キャップを被って仕事をしてても、通りすがりの人間が声をかけてくる。これが休憩をしてると、非農家の人間にはよほどのんびりした風情に映るのか、話し込んでその場に居座ってしまうことがよくある。せっかくの体を休める貴重な時間が台無しになるのに加え、つぎの作業の段取りの話もなかなか母と出来ず、ほとほと困ることがある。
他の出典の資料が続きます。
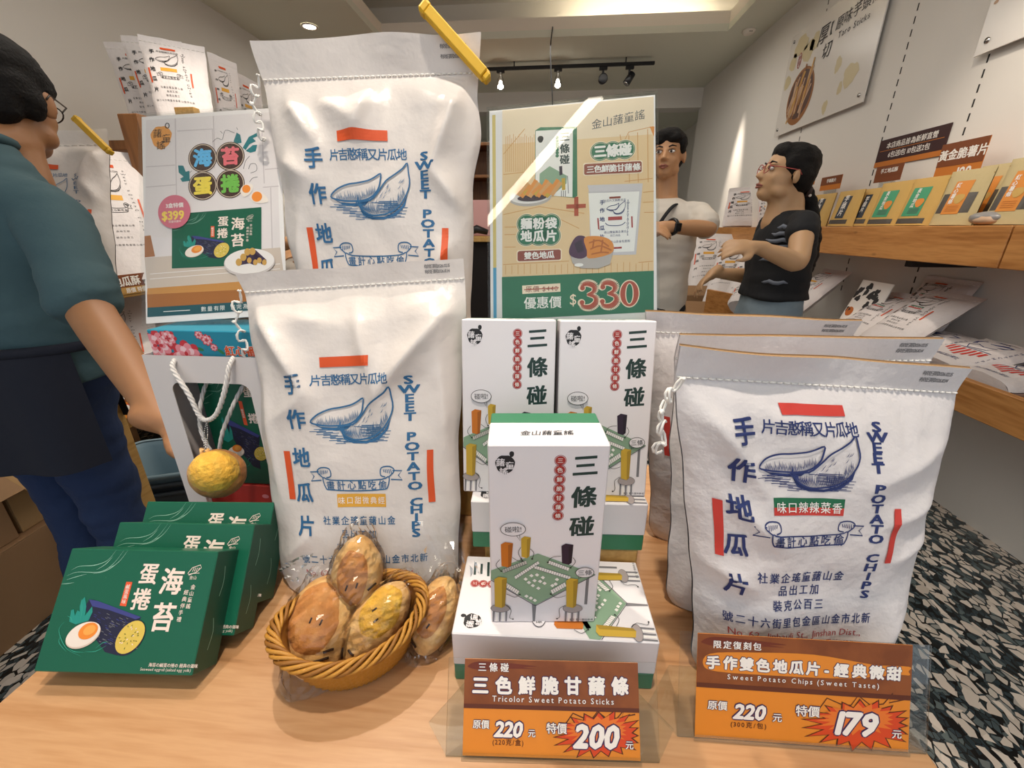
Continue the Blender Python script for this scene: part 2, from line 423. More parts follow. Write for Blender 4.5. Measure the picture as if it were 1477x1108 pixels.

それにしても、今日俺に話しかけてきた女性は、母の知り合いということなら、同年代だと思うが、(母との親子関係を認識しているにも関わらず)息子の俺の年齢をわかっていないようだった。

 

 

旧車に乗っている人間なら、特に理解してもらえるとおもうが、雨の日にバイクに乗ることは極力避けている。だから、倉庫へ入れる前に土埃をコンプレッサーで吹き飛ばすことはあるが、外で洗車をするほど汚れることは年間に数えるほどだ。

『ほら、あのコ、例の……』

で、その滅多にやらないバイクの洗車を倉庫のシャッターの外でやっていると、道行く人間が何事か喋っているのが聞こえて来る。その日も保育園の迎えの帰りらしい女性二人の話し声が俺の背中越しに聞こえてきた。「あのコ」というのは、どうやら俺のことを指して言っているらしい。彼女らと俺の年齢はどのくらい離れているんだろう。ひと回りぐらいでは利かないほど、向こうの年齢が下だろうとおもうが。下手すると、俺の娘と言って通用するくらい若いかもしれない。

 

 トータルでみて、実年齢よりも若く見られることは損することのほうが多い。免許証の年確後に、明らかに俺に対する言葉が丁寧になる警察官にもこれまで何度か遭遇している。見た目で俺の年齢を判断している連中との交渉事は本当にしんどい。舐められているらしいことがわかると、それとなく自分の年齢を相手に告げて危機を回避したことも実際にある。一般人の俺でさえ、このような始末だから、交渉のプロともいえるような職業の弁護士や税理士が、実年齢よりも出来るだけ老けて見られるように努力するという話もよくわかる。

『所帯臭さを身につけたい』

そんなことを言うと、同年代の既婚者には怒られそうだが、俺の日常のフラストレーションの大部分は解決するんじゃなかろうか。そんな気がしないでもない。

 

昨日の夕食後。

 

ローカルテレビ局の番組最後のタイトルバックに姫路城が映る。平成の大修理が終わったばかりの姫路城は目映いばかりに真っ白だ。これから年月を経て「白鷺城」の別名通りに、落ち着いた風格のある白色に変化していくことだろう。

『姫路城のエイジングがいい感じになってくるころには、俺もいい感じに年相応のジジイに見られるようになってるんだろうか?』

テレビを見ながら、そんなことを考えていた。